AIM: Quote verbatim the span of lines that begins the listing below and closes with the line containing "from math import radians".

THE RECORDS:
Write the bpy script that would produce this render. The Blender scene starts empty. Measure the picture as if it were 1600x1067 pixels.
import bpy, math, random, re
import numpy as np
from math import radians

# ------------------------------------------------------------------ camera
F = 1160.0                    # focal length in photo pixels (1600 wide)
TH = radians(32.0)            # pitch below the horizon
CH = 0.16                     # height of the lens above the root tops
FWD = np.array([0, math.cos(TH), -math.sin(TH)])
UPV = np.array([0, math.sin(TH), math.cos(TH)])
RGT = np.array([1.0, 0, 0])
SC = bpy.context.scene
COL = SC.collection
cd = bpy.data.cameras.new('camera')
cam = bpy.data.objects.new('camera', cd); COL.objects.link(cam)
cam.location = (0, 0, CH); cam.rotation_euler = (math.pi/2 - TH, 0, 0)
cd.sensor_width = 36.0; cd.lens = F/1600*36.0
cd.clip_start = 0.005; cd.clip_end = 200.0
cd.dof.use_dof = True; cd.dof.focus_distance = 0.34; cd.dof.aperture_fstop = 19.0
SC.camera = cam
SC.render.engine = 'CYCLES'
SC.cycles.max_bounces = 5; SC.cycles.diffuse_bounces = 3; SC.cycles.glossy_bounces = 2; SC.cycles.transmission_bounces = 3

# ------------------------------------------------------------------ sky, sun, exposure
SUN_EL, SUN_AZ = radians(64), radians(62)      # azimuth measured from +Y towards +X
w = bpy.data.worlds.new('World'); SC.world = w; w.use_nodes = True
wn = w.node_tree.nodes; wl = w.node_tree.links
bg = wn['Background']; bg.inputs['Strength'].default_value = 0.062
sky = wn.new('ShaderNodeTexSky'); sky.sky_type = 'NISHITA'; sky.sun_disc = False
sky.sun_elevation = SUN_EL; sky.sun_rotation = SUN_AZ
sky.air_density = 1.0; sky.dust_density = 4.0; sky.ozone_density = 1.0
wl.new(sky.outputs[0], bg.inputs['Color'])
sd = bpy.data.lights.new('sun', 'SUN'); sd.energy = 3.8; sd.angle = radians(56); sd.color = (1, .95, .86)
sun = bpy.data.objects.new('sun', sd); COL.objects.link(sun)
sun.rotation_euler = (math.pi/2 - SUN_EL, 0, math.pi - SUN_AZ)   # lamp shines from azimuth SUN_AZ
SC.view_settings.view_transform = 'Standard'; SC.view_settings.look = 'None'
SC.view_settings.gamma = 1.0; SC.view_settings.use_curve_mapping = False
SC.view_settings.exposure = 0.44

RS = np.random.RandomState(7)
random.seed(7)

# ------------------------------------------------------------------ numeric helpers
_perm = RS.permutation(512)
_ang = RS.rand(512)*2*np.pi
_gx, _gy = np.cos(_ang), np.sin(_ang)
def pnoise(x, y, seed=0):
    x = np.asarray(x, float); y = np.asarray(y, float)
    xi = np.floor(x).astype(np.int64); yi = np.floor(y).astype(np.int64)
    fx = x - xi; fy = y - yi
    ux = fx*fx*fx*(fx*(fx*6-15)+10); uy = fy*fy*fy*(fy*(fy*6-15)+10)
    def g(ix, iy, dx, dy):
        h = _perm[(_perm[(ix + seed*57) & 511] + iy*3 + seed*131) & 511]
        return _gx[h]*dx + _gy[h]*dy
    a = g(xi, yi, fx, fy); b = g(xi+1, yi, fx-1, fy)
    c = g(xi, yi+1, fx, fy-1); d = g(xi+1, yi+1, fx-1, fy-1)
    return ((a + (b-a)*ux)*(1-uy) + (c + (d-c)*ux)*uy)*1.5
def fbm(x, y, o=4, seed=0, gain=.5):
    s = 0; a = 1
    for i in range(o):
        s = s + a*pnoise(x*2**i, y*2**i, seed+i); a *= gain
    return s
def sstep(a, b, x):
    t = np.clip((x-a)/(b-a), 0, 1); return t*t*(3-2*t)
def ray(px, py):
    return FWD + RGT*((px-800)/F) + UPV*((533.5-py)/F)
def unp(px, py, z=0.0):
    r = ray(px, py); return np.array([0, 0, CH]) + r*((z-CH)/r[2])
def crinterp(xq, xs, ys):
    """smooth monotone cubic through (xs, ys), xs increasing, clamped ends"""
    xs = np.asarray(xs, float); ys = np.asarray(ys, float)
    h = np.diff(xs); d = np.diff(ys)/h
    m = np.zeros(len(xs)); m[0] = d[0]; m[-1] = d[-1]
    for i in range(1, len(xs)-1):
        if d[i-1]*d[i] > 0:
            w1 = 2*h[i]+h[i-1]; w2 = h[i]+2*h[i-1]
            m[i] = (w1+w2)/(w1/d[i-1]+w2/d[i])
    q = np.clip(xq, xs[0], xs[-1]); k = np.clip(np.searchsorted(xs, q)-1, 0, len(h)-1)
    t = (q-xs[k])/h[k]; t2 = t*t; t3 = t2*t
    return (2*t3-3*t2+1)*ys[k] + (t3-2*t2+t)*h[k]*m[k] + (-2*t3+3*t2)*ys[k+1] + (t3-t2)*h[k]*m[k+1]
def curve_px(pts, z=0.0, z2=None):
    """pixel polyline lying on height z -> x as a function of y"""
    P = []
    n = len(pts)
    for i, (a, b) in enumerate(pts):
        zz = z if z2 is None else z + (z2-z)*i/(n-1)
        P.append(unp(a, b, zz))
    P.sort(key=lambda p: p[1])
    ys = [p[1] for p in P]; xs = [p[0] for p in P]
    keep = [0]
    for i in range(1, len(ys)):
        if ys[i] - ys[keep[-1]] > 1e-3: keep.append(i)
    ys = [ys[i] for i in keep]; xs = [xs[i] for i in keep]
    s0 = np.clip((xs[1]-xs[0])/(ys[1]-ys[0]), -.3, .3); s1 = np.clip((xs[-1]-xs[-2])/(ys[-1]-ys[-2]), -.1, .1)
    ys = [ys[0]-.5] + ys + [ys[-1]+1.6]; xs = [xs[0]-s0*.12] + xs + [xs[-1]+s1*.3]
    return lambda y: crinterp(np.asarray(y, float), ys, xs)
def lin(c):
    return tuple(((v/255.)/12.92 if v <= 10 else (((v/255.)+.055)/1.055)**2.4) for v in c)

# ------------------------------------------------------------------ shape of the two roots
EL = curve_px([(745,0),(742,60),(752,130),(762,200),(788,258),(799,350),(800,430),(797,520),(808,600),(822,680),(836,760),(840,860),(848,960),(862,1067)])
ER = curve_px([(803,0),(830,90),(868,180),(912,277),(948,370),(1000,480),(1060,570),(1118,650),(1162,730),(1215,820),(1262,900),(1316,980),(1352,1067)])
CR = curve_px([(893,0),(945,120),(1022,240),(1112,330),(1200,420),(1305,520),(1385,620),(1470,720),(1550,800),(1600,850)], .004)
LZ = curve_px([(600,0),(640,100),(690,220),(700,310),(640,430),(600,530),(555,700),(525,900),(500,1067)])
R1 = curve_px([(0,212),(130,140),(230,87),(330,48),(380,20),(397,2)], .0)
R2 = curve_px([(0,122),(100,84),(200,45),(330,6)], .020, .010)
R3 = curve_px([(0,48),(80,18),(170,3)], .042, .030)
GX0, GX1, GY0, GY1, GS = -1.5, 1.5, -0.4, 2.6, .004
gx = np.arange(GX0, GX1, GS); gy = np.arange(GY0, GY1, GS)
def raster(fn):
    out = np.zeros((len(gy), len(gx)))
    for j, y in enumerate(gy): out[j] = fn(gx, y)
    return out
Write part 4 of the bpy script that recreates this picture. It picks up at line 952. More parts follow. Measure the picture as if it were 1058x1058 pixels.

ANSWER TO THE PROBLEM:
Write the bpy script that would produce this render. The Blender scene starts empty. Measure the picture as if it were 1600x1067 pixels.
import bpy, math, random, re
import numpy as np
from math import radians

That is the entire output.